Nella famosa “ultima lezione”, nel giugno del 1984, prima del congedo universitario per ragioni di età, Caffé indagò con l’abituale passione il pensiero di Francesco Ferrara, padre ottocentesco del liberismo italiano. Quello poi continuato dai Pareto, dai Pantaleoni, dagli Einaudi, e in forma decisamente più volgare dai professori “riformisti” di oggi.
Bene, Caffé si interrogò criticamente sull’erronea pretesa di voler riproporre a tutti i costi un liberismo assoluto, ottocentesco, nella società italiana degli anni Ottanta del Novecento. Dove, pur tra contraddizioni funzionali e organizzative, si era comunque acquisita una qualche pratica dei diritti sociali dei cittadini. Di tutti i cittadini, soprattutto, i più poveri.
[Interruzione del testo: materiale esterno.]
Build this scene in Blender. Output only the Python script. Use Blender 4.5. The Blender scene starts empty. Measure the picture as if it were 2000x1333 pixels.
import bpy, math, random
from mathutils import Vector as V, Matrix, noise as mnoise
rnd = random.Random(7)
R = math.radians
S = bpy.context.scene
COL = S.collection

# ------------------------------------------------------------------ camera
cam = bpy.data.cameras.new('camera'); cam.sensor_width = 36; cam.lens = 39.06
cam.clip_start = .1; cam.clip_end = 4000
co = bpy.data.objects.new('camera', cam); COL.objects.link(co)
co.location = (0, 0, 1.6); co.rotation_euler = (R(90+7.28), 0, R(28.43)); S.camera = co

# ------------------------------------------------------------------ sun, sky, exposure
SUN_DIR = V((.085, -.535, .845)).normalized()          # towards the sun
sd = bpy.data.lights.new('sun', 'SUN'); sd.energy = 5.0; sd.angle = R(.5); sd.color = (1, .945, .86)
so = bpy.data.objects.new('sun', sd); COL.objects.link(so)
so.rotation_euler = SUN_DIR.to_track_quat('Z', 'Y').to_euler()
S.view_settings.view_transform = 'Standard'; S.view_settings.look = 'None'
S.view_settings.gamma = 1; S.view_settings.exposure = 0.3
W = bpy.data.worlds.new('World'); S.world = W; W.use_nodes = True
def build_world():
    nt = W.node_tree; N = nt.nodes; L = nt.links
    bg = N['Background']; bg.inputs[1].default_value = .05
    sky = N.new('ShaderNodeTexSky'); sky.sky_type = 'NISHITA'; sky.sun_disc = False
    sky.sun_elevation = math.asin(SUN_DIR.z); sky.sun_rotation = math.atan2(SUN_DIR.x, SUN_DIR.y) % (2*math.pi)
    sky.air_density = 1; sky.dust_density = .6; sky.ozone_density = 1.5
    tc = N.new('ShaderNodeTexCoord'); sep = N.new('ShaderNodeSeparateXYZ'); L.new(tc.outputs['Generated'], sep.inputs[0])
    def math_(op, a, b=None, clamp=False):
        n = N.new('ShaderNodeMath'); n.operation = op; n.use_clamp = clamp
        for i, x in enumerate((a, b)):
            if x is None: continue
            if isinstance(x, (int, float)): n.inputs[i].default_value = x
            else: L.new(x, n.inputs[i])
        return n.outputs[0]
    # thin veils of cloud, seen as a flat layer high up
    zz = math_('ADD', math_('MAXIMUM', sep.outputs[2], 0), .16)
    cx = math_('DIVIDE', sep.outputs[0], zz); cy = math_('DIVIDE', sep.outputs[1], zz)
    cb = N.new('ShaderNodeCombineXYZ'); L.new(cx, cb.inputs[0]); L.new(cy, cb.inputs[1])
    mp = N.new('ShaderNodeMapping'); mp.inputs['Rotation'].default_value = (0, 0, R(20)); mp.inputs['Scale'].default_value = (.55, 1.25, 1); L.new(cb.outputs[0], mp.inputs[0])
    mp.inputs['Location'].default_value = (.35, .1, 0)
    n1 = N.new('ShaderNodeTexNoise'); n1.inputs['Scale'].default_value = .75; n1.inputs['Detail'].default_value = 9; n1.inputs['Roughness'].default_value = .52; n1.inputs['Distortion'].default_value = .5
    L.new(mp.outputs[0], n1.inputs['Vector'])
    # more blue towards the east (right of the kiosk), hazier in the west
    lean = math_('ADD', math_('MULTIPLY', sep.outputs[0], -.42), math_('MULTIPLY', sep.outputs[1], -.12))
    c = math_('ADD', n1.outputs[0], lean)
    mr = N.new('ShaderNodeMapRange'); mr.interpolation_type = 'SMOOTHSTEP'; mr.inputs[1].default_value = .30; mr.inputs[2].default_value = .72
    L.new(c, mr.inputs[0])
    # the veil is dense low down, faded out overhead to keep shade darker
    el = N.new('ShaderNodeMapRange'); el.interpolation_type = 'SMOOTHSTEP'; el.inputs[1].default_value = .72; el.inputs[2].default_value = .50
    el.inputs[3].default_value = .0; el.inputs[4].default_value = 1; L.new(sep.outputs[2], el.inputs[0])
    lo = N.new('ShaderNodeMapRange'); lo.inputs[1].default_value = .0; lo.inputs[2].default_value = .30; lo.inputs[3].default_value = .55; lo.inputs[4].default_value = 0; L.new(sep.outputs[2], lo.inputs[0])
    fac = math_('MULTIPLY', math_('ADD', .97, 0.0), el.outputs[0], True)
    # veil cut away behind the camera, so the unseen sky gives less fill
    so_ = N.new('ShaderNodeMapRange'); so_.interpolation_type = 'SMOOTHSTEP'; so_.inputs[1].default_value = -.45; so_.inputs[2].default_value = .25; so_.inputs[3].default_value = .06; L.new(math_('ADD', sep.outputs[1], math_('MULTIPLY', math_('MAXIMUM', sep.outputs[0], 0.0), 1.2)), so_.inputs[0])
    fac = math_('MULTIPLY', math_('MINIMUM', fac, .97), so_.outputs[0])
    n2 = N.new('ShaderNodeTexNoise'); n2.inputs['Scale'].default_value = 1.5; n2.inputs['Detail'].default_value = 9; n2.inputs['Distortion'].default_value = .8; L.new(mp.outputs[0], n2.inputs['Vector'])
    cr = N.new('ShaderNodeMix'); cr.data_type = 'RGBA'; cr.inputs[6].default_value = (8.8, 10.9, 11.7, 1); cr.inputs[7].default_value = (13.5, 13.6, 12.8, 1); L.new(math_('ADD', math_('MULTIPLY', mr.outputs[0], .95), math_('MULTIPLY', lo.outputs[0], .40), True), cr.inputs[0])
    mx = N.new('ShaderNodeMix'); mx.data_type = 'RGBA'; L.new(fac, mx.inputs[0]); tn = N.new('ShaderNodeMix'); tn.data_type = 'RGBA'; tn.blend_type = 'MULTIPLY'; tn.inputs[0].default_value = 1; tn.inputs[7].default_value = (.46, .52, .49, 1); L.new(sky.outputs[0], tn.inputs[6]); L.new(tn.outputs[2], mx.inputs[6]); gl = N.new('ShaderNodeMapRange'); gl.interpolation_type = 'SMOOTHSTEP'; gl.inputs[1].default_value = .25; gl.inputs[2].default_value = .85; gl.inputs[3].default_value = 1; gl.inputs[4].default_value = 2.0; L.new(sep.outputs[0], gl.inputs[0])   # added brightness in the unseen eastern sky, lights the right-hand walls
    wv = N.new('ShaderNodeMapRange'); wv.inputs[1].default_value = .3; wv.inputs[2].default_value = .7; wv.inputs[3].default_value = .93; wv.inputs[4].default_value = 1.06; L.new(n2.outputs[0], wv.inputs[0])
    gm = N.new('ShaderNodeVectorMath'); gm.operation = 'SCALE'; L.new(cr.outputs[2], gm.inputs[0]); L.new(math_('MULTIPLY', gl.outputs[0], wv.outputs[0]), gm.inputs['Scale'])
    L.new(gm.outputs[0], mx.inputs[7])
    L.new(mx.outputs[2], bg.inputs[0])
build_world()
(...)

Di qui il suo rifiuto di sostituire la carità ai diritti, come invece pretendeva e pretende certo neoliberismo, solo per “ripulirsi" la coscienza sporca… Ma anche, a suo avviso, la necessità di difendere il ruolo politico dello Stato. Soprattutto in un’ Italia ancora priva, o non sufficientemente dotata di quelle risorse civiche, indispensabili alla costruzione di un’economia del benessere. Che non poteva non fondarsi sulla crescente soddisfazione dei bisogni pubblici rispetto a quelli privati, spesso vissuti, e non soltanto a Natale, come bisogni consumistici da individui ridotti a molecole economiche…
Di conseguenza l’anziano professore riteneva che in Italia l’applicazione di politiche neoliberiste avrebbe fatto soltanto il gioco dei forti penalizzando i deboli. E distrutto quel poco di Stato Sociale e di economia pubblica, così faticosamente costruito nel secondo dopoguerra.
Come poi è in parte accaduto e sta ancora accadendo. E per giunta con certa sinistra “riformista” al governo…
Caffé lo aveva previsto, e forse sapendo di non poter reggere il colpo, sparì volontariamente in una notte di aprile del 1987.